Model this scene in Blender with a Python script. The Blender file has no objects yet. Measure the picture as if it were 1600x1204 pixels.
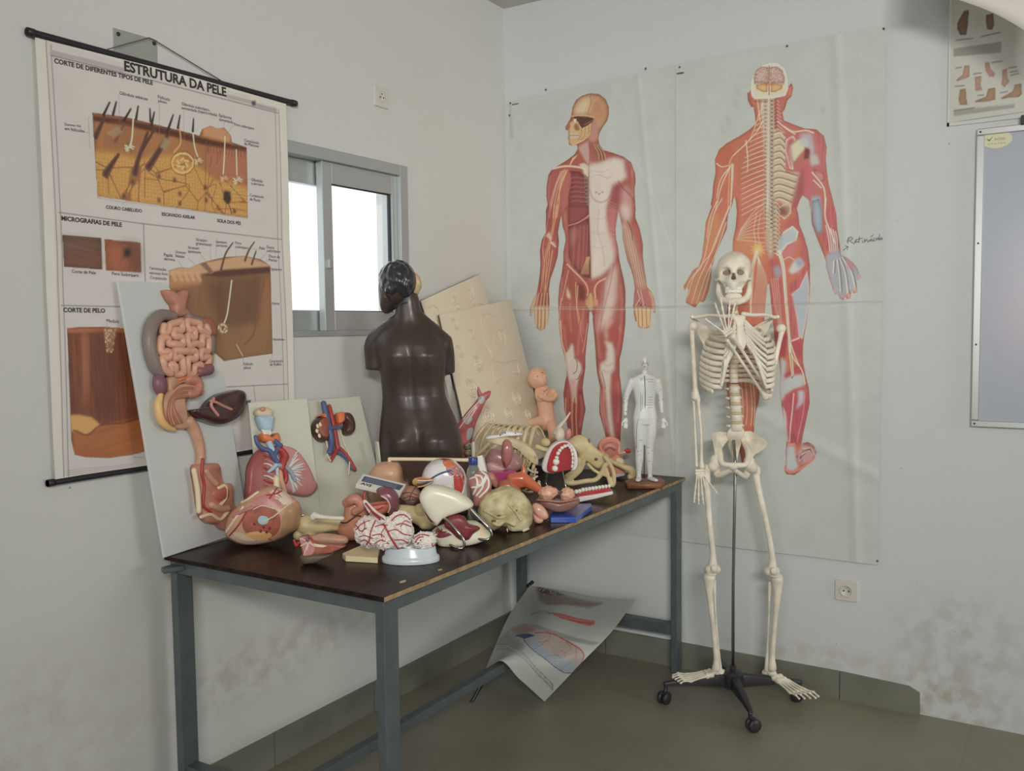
import bpy, bmesh, math, random
import numpy as np
from mathutils import Vector, Matrix

sc = bpy.context.scene
COL = sc.collection
rng = random.Random(7)

# ------------------------------------------------------------------ camera
CAM = Vector((-3.6696, -2.3102, 1.485))
YAW, PITCH, ROLL, FPX = 0.557836, 0.065113, -0.012008, 1428.15
FW = Vector((math.cos(YAW)*math.cos(PITCH), math.sin(YAW)*math.cos(PITCH), -math.sin(PITCH)))
_r0 = Vector((math.sin(YAW), -math.cos(YAW), 0)); _u0 = _r0.cross(FW)
RT = _r0*math.cos(ROLL) + _u0*math.sin(ROLL)
UP = _u0*math.cos(ROLL) - _r0*math.sin(ROLL)
cd = bpy.data.cameras.new('camera'); cam = bpy.data.objects.new('camera', cd); COL.objects.link(cam)
cd.sensor_fit = 'HORIZONTAL'; cd.sensor_width = 36; cd.lens = 36*FPX/1600; cd.clip_start = 0.05
cam.matrix_world = Matrix(((RT.x, UP.x, -FW.x, CAM.x), (RT.y, UP.y, -FW.y, CAM.y), (RT.z, UP.z, -FW.z, CAM.z), (0, 0, 0, 1)))
sc.camera = cam

# ------------------------------------------------------------------ light
sc.view_settings.view_transform = 'Standard'; sc.view_settings.look = 'None'
sc.view_settings.exposure = -0.49; sc.view_settings.gamma = 1; sc.view_settings.use_curve_mapping = False
w = bpy.data.worlds.new('overcast_sky'); sc.world = w; w.use_nodes = True
w.node_tree.nodes['Background'].inputs[0].default_value = (0.93, 0.97, 1.0, 1)
w.node_tree.nodes['Background'].inputs[1].default_value = 2.0

def area(name, loc, target, sx, sy, power, color):
    l = bpy.data.lights.new(name, 'AREA'); l.shape = 'RECTANGLE'; l.size = sx; l.size_y = sy
    l.energy = power; l.color = color
    o = bpy.data.objects.new(name, l); COL.objects.link(o); o.location = loc
    o.rotation_euler = (Vector(target)-Vector(loc)).to_track_quat('-Z', 'Y').to_euler()
    return o
# high classroom lamp behind the camera, and daylight from the door side of the room
area('ceiling_lamp_light', (-5.1, -3.6, 2.50), (0.4, -0.4, 1.6), 1.3, 0.35, 29, (1.0, 0.955, 0.89)).data.spread = math.radians(72)
area('doorway_daylight', (-1.3, -8.3, 1.9), (-0.5, 0, 2.0), 2.2, 1.5, 102, (1.0, 0.985, 0.96))
area('far_window_daylight', (-9.3, -2.6, 1.9), (0, -0.7, 2.0), 2.2, 1.5, 80, (0.95, 0.985, 1.0))

# ------------------------------------------------------------------ colour and material helpers
def lin(c):
    c = np.asarray(c, float)/255
    return np.where(c <= 0.04045, c/12.92, ((c+0.055)/1.055)**2.4)
GAIN = 0.62      # light level of the room: photographed value -> surface colour
def ph(r, g, b, k=1.0):
    """surface colour of something that photographs as r,g,b in this room's light"""
    c = lin((r, g, b))/GAIN*k; c = c*0.86+0.14*float(c @ (0.25, 0.6, 0.15))
    return tuple(float(x) for x in np.clip(c, 0.004, 0.9))
MATS = {}
def mat(name, col, rough=0.5, metal=0.0, coat=0.0, var=0.0, vscale=12.0, bump=0.0, bscale=60.0, col2=None, spec=0.5, sub=0.0):
    if name in MATS: return MATS[name]
    m = bpy.data.materials.new(name); m.use_nodes = True; nt = m.node_tree; b = nt.nodes['Principled BSDF']
    b.inputs['Base Color'].default_value = (*col, 1); b.inputs['Roughness'].default_value = rough
    b.inputs['Metallic'].default_value = metal; b.inputs['Coat Weight'].default_value = coat
    b.inputs['Coat Roughness'].default_value = 0.15
    b.inputs['Specular IOR Level'].default_value = spec
    tc = nt.nodes.new('ShaderNodeTexCoord')
    if var or col2:
        n = nt.nodes.new('ShaderNodeTexNoise'); n.inputs['Scale'].default_value = vscale; n.inputs['Detail'].default_value = 5
        nt.links.new(tc.outputs['Object'], n.inputs['Vector'])
        r = nt.nodes.new('ShaderNodeValToRGB')
        a = col2 if col2 else tuple(min(1, x*(1-var)) for x in col)
        c = col if col2 else tuple(min(1, x*(1+var*0.5)) for x in col)
        r.color_ramp.elements[0].color = (*a, 1); r.color_ramp.elements[1].color = (*c, 1)
        r.color_ramp.elements[0].position = 0.36; r.color_ramp.elements[1].position = 0.62
        nt.links.new(n.outputs['Fac'], r.inputs[0]); nt.links.new(r.outputs[0], b.inputs['Base Color'])
    if bump:
        n2 = nt.nodes.new('ShaderNodeTexNoise'); n2.inputs['Scale'].default_value = bscale; n2.inputs['Detail'].default_value = 4
        nt.links.new(tc.outputs['Object'], n2.inputs['Vector'])
        bp = nt.nodes.new('ShaderNodeBump'); bp.inputs['Strength'].default_value = bump; bp.inputs['Distance'].default_value = 0.004
        nt.links.new(n2.outputs['Fac'], bp.inputs['Height']); nt.links.new(bp.outputs[0], b.inputs['Normal'])
    MATS[name] = m
    return m
def print_mat(name, rough=0.45, coat=0.0):
    """ink on paper or paint on a model: the colour comes from the mesh's own colour attribute"""
    if name in MATS: return MATS[name]
    m = bpy.data.materials.new(name); m.use_nodes = True; nt = m.node_tree; b = nt.nodes['Principled BSDF']
    a = nt.nodes.new('ShaderNodeVertexColor'); a.layer_name = 'ink'
    nt.links.new(a.outputs[0], b.inputs['Base Color']); b.inputs['Roughness'].default_value = rough
    b.inputs['Coat Weight'].default_value = coat; b.inputs['Coat Roughness'].default_value = 0.2
    MATS[name] = m
    return m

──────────

• TO BE DONE
Copy the data word for word. Pictures do not go in the copy.

• THE COMPLETED TASK
Model this scene in Blender with a Python script. The Blender file has no objects yet. Measure the picture as if it were 1600x1204 pixels.
import bpy, bmesh, math, random
import numpy as np
from mathutils import Vector, Matrix

sc = bpy.context.scene
COL = sc.collection
rng = random.Random(7)

# ------------------------------------------------------------------ camera
CAM = Vector((-3.6696, -2.3102, 1.485))
YAW, PITCH, ROLL, FPX = 0.557836, 0.065113, -0.012008, 1428.15
FW = Vector((math.cos(YAW)*math.cos(PITCH), math.sin(YAW)*math.cos(PITCH), -math.sin(PITCH)))
_r0 = Vector((math.sin(YAW), -math.cos(YAW), 0)); _u0 = _r0.cross(FW)
RT = _r0*math.cos(ROLL) + _u0*math.sin(ROLL)
UP = _u0*math.cos(ROLL) - _r0*math.sin(ROLL)
cd = bpy.data.cameras.new('camera'); cam = bpy.data.objects.new('camera', cd); COL.objects.link(cam)
cd.sensor_fit = 'HORIZONTAL'; cd.sensor_width = 36; cd.lens = 36*FPX/1600; cd.clip_start = 0.05
cam.matrix_world = Matrix(((RT.x, UP.x, -FW.x, CAM.x), (RT.y, UP.y, -FW.y, CAM.y), (RT.z, UP.z, -FW.z, CAM.z), (0, 0, 0, 1)))
sc.camera = cam

# ------------------------------------------------------------------ light
sc.view_settings.view_transform = 'Standard'; sc.view_settings.look = 'None'
sc.view_settings.exposure = -0.49; sc.view_settings.gamma = 1; sc.view_settings.use_curve_mapping = False
w = bpy.data.worlds.new('overcast_sky'); sc.world = w; w.use_nodes = True
w.node_tree.nodes['Background'].inputs[0].default_value = (0.93, 0.97, 1.0, 1)
w.node_tree.nodes['Background'].inputs[1].default_value = 2.0

def area(name, loc, target, sx, sy, power, color):
    l = bpy.data.lights.new(name, 'AREA'); l.shape = 'RECTANGLE'; l.size = sx; l.size_y = sy
    l.energy = power; l.color = color
    o = bpy.data.objects.new(name, l); COL.objects.link(o); o.location = loc
    o.rotation_euler = (Vector(target)-Vector(loc)).to_track_quat('-Z', 'Y').to_euler()
    return o
# high classroom lamp behind the camera, and daylight from the door side of the room
area('ceiling_lamp_light', (-5.1, -3.6, 2.50), (0.4, -0.4, 1.6), 1.3, 0.35, 29, (1.0, 0.955, 0.89)).data.spread = math.radians(72)
area('doorway_daylight', (-1.3, -8.3, 1.9), (-0.5, 0, 2.0), 2.2, 1.5, 102, (1.0, 0.985, 0.96))
area('far_window_daylight', (-9.3, -2.6, 1.9), (0, -0.7, 2.0), 2.2, 1.5, 80, (0.95, 0.985, 1.0))

# ------------------------------------------------------------------ colour and material helpers
def lin(c):
    c = np.asarray(c, float)/255
    return np.where(c <= 0.04045, c/12.92, ((c+0.055)/1.055)**2.4)
GAIN = 0.62      # light level of the room: photographed value -> surface colour
def ph(r, g, b, k=1.0):
    """surface colour of something that photographs as r,g,b in this room's light"""
    c = lin((r, g, b))/GAIN*k; c = c*0.86+0.14*float(c @ (0.25, 0.6, 0.15))
    return tuple(float(x) for x in np.clip(c, 0.004, 0.9))
MATS = {}
def mat(name, col, rough=0.5, metal=0.0, coat=0.0, var=0.0, vscale=12.0, bump=0.0, bscale=60.0, col2=None, spec=0.5, sub=0.0):
    if name in MATS: return MATS[name]
    m = bpy.data.materials.new(name); m.use_nodes = True; nt = m.node_tree; b = nt.nodes['Principled BSDF']
    b.inputs['Base Color'].default_value = (*col, 1); b.inputs['Roughness'].default_value = rough
    b.inputs['Metallic'].default_value = metal; b.inputs['Coat Weight'].default_value = coat
    b.inputs['Coat Roughness'].default_value = 0.15
    b.inputs['Specular IOR Level'].default_value = spec
    tc = nt.nodes.new('ShaderNodeTexCoord')
    if var or col2:
        n = nt.nodes.new('ShaderNodeTexNoise'); n.inputs['Scale'].default_value = vscale; n.inputs['Detail'].default_value = 5
        nt.links.new(tc.outputs['Object'], n.inputs['Vector'])
        r = nt.nodes.new('ShaderNodeValToRGB')
        a = col2 if col2 else tuple(min(1, x*(1-var)) for x in col)
        c = col if col2 else tuple(min(1, x*(1+var*0.5)) for x in col)
        r.color_ramp.elements[0].color = (*a, 1); r.color_ramp.elements[1].color = (*c, 1)
        r.color_ramp.elements[0].position = 0.36; r.color_ramp.elements[1].position = 0.62
        nt.links.new(n.outputs['Fac'], r.inputs[0]); nt.links.new(r.outputs[0], b.inputs['Base Color'])
    if bump:
        n2 = nt.nodes.new('ShaderNodeTexNoise'); n2.inputs['Scale'].default_value = bscale; n2.inputs['Detail'].default_value = 4
        nt.links.new(tc.outputs['Object'], n2.inputs['Vector'])
        bp = nt.nodes.new('ShaderNodeBump'); bp.inputs['Strength'].default_value = bump; bp.inputs['Distance'].default_value = 0.004
        nt.links.new(n2.outputs['Fac'], bp.inputs['Height']); nt.links.new(bp.outputs[0], b.inputs['Normal'])
    MATS[name] = m
    return m
def print_mat(name, rough=0.45, coat=0.0):
    """ink on paper or paint on a model: the colour comes from the mesh's own colour attribute"""
    if name in MATS: return MATS[name]
    m = bpy.data.materials.new(name); m.use_nodes = True; nt = m.node_tree; b = nt.nodes['Principled BSDF']
    a = nt.nodes.new('ShaderNodeVertexColor'); a.layer_name = 'ink'
    nt.links.new(a.outputs[0], b.inputs['Base Color']); b.inputs['Roughness'].default_value = rough
    b.inputs['Coat Weight'].default_value = coat; b.inputs['Coat Roughness'].default_value = 0.2
    MATS[name] = m
    return m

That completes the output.